Second important question - "Is your connection encrypted?". The installer hadn't asked for any security settings and typing in the SSID still didn't bring up the configuration screen so I had to try and recall the commands to get bloody Vista to display network settings. Much fiddling and we discover it's using WEP (not great, but better then nothing). Not having a router config was annoying me so I got him to bring up a cmd box "Ah are we pinging?" he asks; I'm impressed he remembers this term from several months back when I was configuring his parents computer, but no we're tracert'ing and yep the router is at 192.168.1.1 (yeah it's default and I could have got mucho kudos for just having him try that first, but it wouldn't have taught him anything). Tapping that into IE and lo a config page. "You probably won't need this, but if someone else sets up a wireless network nearby then you might need to change the channel number and here's where you do it so now you know", "Cool, um is it alright for me to have the router in [position]?" he asks. "Depends on your walls and where you're going to be using your laptop, but from what I recall that should be fine", "Cool".

Sign off and... another call "Is it alright to turn the router off at night?" "Yes it should be fine".

See all these 'silly' little things that should be included in an easy to follow manual/FAQ when all you get is a CD you're supposed to blindly install from.

4 comments:

Anonymous said...

The hardest part about writing documentation is… figuring out which facts you actually need to document.

This becomes harder the more expert you are at the subject in question. ;-)

FlipC said...

But that's what a test group is for, you hand them the stuff with the draft instructions and see what they do and what they ask.
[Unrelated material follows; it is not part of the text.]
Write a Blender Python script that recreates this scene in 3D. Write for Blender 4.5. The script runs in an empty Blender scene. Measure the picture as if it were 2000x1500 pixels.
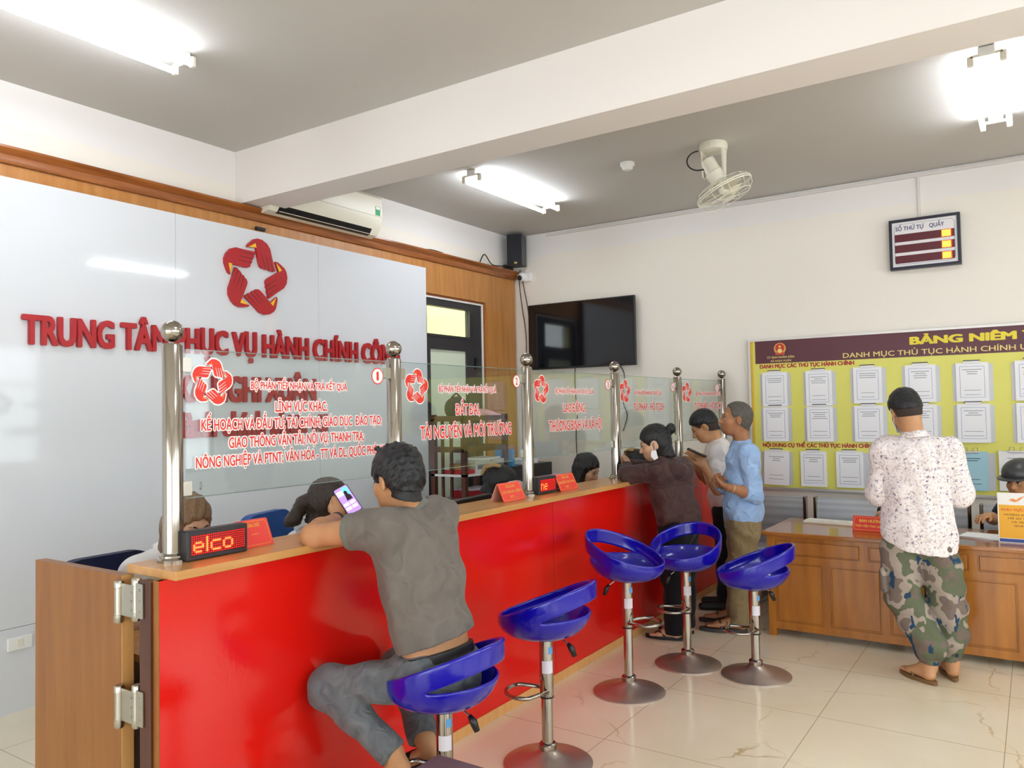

My cousin asking if he can switch the router off is a case in point, with all this green awareness crud did no-one else ask this question? Did no-one try to use the CD without having their wireless turned off by accident? They're hardly esoteric DNS forwarding configuration and VPN tunnelling type questions and yet he had to call an 'expert' to get the answers.

Anonymous said...

Testing? Doesn't that cost money?

How do you think it's possible to guy a device containing an x86 computer, a microwave transmitter and a Linux kernel for only £20? ;-)

FlipC said...

Nah just give it to the secretarial pool and see how they cope. You know that would explain a lot if they did the same thing for QA at certain video game publishers.